The Sunday Currently XI: SBQL

Happy Sunday, dear readers!  Have you seen this song/book/quote/look post that's been going around the blogosphere?  I first heard of it when Julie did hers and then Lauren did one too and I checked out Jenna, the source of it all, and I decided it was a perfect focus for today's Sunday Currently.  (You know me; I like my Currentlies to be themed.  I'm strange like that.)  Ready?  Here goes!

counterclockwise from top left: song, book, quote, look


listening... to Ramshackle, Julie's brother's band.  (Yes, this is the song she used in her post, too, but I can't stop listening to it!)  They don't have much online yet, but I love Lullaby and this demo session of Song One is amazing.  I can't wait to hear more from them!  They kind of remind me of Amos Lee mixed with Sarah Barellies - have you heard her cover of Sittin' on the Dock on the Bay? - but more raw.  Check them out!

reading... After Cloven Tongues of Fire: Protestant Liberalism in Modern American History by David A. Hollinger.  I'm actually going to write a whole blog post on my collegiate and post-graduate academic career, but what you should know for now is that I studied early and medieval Christian intellectual thought, so this book is totally my thing.  My understanding of religious history ends in about 1400AD, so I'm desperate to learn more about what's happened since, especially in regards to the transformation of Christianity, to lead us where we are today.  You know I'm kind of obsessed with reading about today's evangelical churches and their teachings (most recently blogged abut here) so when I saw this article in the New York Times... well, I put every single book it mentions on my reading list.  I'll let you know how it goes!

thinking... about the heartbreak caused by the Trayvon Martin verdict.  Honestly, I understand the argument that George Zimmerman didn't technically break the law.  I also think the law that was argued is a very bad law and it reaffirms the fear of black people that they will never be given the benefit of the doubt.  However, despite the lessons of the trial, I have so much hope for this country; our children can't understand what happened, and their confusion is a beautiful and precious thing.  In this Slate article titled "My Child Will Face a Hatred That I Have Never Known," the white mother of a black boy explains her 10 year old son's reaction to the verdict. "When he angrily asked why President Obama didn’t just pass a law stopping things like what happened to Trayvon Martin," she writes, "we did not have the heart to tell him that President Obama gets threatening hate letters, just as Jackie Robinson did."  (I finally watched 42 after reading this piece and spent the whole film with a knot in the back of my throat.)  If you want to feel that hope, watch this video of children reacting to the recent controversial Cheerios ad featuring a biracial family - my favorite moment is when one little girl is asked if she understands why people are mad about it and she just repeats, "I don't get it."

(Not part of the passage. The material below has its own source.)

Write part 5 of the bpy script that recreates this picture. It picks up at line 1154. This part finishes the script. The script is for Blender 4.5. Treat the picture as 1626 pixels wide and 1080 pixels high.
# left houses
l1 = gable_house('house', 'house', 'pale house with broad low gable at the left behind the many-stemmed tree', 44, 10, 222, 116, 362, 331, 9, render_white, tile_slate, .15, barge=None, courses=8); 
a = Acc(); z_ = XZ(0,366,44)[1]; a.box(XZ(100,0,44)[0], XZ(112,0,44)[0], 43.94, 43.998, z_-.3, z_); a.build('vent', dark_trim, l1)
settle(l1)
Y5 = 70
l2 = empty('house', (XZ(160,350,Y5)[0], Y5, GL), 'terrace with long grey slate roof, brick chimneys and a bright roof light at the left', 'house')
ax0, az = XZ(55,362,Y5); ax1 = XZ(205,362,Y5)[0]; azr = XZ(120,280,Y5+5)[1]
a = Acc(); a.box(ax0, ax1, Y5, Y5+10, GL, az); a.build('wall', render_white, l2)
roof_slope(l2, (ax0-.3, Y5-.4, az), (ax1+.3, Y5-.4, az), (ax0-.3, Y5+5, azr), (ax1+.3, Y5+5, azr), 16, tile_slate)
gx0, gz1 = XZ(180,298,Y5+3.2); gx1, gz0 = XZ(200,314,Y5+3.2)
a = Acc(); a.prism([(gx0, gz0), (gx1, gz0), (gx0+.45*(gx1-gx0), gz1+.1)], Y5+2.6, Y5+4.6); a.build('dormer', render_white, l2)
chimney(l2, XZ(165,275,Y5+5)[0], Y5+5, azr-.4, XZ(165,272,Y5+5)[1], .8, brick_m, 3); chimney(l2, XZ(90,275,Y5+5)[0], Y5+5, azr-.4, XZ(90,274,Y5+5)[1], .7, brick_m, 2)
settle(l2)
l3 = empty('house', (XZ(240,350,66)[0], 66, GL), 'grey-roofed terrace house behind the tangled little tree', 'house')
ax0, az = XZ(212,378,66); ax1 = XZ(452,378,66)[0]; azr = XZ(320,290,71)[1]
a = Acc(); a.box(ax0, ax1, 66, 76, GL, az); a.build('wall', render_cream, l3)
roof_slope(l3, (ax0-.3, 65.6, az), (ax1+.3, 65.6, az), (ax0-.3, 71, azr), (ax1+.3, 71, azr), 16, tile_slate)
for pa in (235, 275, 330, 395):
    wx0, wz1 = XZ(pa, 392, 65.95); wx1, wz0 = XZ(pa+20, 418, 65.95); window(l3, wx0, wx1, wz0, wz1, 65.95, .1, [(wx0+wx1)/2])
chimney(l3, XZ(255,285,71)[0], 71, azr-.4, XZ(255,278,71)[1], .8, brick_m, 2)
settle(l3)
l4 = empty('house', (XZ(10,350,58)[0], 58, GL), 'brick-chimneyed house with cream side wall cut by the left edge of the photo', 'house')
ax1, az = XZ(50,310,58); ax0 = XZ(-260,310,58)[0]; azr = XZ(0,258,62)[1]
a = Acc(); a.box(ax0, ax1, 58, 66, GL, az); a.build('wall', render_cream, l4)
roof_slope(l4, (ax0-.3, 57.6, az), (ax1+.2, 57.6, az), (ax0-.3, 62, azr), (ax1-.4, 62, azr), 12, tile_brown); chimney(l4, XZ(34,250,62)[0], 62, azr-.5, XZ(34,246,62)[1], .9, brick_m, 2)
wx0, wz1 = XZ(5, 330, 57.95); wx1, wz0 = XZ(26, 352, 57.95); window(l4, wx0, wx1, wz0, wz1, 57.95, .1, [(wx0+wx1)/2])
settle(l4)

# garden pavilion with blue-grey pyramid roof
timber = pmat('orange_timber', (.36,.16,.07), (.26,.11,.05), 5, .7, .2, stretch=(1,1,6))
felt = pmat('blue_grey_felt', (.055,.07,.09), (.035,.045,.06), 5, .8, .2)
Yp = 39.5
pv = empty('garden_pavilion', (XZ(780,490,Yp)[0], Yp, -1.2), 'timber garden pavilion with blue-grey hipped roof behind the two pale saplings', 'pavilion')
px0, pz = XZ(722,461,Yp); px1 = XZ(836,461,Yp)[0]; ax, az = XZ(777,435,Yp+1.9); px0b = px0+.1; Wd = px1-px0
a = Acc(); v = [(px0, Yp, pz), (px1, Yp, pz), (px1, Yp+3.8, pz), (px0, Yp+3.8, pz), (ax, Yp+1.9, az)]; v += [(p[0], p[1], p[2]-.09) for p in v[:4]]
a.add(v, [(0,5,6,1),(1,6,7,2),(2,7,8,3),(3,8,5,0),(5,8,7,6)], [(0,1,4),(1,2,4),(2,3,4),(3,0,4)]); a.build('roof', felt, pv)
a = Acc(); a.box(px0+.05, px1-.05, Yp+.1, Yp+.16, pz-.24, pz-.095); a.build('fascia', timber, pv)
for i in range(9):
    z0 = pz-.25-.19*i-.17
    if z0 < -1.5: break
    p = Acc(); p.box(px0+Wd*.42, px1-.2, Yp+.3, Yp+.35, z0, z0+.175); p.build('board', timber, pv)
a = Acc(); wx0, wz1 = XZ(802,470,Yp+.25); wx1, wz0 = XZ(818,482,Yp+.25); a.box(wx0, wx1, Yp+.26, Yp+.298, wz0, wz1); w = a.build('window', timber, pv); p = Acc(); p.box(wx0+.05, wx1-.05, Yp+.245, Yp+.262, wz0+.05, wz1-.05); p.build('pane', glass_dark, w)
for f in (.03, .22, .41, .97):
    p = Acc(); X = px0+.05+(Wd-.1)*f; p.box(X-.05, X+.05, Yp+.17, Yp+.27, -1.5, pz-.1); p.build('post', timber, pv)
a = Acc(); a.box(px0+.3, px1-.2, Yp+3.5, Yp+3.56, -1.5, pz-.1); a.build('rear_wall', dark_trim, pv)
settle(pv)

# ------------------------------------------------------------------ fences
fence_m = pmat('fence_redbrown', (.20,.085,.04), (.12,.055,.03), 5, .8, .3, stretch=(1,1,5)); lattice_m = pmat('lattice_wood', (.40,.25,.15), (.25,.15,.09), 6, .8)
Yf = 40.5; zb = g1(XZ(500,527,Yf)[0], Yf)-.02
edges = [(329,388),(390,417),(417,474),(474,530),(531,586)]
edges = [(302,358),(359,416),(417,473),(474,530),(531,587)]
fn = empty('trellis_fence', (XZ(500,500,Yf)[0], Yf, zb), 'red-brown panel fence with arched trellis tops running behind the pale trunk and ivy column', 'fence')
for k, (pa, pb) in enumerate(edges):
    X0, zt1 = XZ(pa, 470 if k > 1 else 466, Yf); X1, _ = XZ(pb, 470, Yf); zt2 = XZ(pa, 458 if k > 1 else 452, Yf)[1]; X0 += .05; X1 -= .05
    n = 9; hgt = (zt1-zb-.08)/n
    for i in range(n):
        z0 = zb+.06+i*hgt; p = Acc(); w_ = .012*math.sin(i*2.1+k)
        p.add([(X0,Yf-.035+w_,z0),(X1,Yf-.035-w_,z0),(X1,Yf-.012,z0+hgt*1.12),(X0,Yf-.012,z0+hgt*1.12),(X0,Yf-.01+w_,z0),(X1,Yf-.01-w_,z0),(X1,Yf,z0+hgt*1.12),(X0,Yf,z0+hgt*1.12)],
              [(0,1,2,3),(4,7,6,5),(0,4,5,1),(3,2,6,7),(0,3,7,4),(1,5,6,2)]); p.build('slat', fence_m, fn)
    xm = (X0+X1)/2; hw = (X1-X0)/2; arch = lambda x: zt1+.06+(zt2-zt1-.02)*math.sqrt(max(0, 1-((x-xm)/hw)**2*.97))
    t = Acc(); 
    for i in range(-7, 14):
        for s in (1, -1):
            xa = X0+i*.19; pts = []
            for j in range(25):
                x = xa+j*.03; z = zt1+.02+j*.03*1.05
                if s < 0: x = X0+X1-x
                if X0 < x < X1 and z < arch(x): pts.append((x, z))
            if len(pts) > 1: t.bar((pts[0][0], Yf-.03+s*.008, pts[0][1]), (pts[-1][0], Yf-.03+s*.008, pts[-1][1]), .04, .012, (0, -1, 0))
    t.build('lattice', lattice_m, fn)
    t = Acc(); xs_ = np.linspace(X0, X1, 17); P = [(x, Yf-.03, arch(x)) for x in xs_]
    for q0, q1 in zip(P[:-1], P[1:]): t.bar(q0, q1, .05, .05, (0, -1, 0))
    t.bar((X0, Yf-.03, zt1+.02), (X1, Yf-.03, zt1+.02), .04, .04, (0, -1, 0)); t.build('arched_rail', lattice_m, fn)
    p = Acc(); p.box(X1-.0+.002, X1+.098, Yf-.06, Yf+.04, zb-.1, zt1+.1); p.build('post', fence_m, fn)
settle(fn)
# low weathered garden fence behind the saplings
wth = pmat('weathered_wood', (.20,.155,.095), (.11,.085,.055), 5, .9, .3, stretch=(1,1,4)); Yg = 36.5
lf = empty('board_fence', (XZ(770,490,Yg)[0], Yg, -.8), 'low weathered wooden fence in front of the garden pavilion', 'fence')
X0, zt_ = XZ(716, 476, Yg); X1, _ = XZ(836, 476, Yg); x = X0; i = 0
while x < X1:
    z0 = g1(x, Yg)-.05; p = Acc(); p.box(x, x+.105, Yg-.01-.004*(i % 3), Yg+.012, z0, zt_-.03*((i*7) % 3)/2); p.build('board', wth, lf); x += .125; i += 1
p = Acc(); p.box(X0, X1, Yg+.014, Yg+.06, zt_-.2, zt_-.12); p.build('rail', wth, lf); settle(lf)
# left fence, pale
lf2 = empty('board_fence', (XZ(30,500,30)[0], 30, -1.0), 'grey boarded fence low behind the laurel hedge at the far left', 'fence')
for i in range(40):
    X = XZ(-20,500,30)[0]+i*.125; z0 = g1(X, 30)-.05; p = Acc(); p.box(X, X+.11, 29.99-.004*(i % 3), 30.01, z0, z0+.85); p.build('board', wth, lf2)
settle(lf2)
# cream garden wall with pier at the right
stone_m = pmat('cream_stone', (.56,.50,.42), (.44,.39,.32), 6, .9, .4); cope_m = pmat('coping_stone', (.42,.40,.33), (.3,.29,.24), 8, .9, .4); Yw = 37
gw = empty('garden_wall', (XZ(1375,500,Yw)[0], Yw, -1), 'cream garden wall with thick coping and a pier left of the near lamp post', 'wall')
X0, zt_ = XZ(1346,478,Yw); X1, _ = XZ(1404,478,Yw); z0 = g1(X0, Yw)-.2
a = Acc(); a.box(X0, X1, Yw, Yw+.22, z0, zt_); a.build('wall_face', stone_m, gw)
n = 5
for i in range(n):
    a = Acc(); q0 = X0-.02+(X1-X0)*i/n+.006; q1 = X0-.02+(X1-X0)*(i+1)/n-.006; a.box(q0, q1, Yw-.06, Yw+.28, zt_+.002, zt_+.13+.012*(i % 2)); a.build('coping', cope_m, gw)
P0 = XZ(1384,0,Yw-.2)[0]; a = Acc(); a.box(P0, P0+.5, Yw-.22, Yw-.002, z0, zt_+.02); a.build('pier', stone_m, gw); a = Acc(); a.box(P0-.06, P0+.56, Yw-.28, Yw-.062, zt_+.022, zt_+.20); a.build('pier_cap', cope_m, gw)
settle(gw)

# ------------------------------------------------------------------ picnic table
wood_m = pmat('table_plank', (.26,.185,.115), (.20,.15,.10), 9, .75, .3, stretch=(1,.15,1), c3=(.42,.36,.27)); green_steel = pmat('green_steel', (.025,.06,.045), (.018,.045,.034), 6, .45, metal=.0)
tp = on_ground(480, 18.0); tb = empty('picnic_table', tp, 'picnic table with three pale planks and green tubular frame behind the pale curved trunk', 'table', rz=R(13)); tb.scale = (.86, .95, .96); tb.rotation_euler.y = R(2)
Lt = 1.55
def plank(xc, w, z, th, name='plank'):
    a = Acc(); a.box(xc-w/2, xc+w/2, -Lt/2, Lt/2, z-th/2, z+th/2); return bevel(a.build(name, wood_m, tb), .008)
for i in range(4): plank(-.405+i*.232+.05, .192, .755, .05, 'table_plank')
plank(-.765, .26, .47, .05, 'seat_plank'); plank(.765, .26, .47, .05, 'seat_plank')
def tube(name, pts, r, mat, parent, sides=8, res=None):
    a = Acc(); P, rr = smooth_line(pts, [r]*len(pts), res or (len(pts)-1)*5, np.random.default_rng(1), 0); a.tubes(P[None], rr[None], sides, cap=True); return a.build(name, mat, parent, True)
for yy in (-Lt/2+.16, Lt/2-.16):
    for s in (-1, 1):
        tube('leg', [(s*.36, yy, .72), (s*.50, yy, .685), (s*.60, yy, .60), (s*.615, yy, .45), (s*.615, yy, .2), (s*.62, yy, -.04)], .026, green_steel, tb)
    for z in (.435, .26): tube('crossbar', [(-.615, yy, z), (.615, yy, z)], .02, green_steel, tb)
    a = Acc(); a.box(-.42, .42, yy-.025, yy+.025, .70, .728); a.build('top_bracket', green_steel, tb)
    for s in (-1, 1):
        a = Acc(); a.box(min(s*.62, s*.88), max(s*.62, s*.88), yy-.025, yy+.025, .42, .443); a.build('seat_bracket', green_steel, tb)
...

wearing... a pretty flowered vintage dress to go peach picking with my mom!  Prepare to be deluged with Instagrams of our morning at Homestead Farms - if it doesn't pour before we get there, that is.  I hope the rain holds off until we're ready to leave!  What a fun summer activity this will be.  And maybe there will be some peach cobbler in my future?  Yum!

wishing... all of you a very happy Sunday!  Remember to link up with us on Tuesday with your "If I Were 6 For A Day" post!  I can't wait to see how you'd spend your day.

linking up with siddathornton


  1. I love your themed post. :) Also, I must say that you always link to the best bloggers. I've been trying to find new ones to add to my list, and without fail you somehow know to post a link to someone who I want to know more about. It's a gift! Agreed about Trayvon Martin. I could go on and on about race relations in America, but as heartbreaking as reality can be sometimes, I do believe that we must continue to find hope. That Cheerios video makes me hope that younger generations will make leaps forward in ways we can't even yet imagine (though we should still try to make those leaps forward ourselves).

  2. haha thank you! Julie found me, I must admit, and I'm so glad she did :)

  3. i'm really enjoying everyone's SBQL posts - i'm going to check out ramshackle today. i hope you have fun peach picking - peach cobbler sounds like heaven to me right now.

  4. I'm so glad you commented and that I've now found your blog! What half marathon are you training for? My first one was in DC this past spring :) Oh and, way to go on scoring a cutie with an accent, good luck on the wedding planning ;)

    p.s. I am jealous, I so wish I had studied Medieval Studies instead, sounds so much more fun!

  5. The children reacting to the Cheerios hoopla is priceless. It demonstrates perfectly that racism is something that is taught, just like that scene in 42; the one where the guy in the stands with his kid next to him starts shouting, "N****r" and then his son looks at him and does the same. That scene broke my heart.

  6. Ah, the Trayvon Martin verdict is devastating in so many ways. Mostly because Zimmerman acted within the law, and because the stand your ground laws in Florida are even in existence. But you're definitely right, the response has been pretty phenomenal. Hopefully, the next generation will avoid the mistakes of this one. Love that quote by Ghandi!


  7. I teared up so hard at that scene. You knew it was coming a mile away - that was not the most subtle of movies - but still!

  8. that's it - that's what makes me the most sad, that the law exists and George Zimmerman was just following it. hopefully this will spur peaceful change?

  9. it's the Diva Half in Leesburg! They have them all over the place - it should be lots o' fun :)

    and WELCOME WOO!

  10. I'll have to add that book to my reading list! Just yesterday I was mentioning a book I really enjoyed from undergrad to a friend that I bet you'd enjoy too -- The Gospel of Gentility by Jane Hunter, about female missionaries in China in the early 20th century. Not only is it a really engaging work of gender & religious history, but it's about expats, too!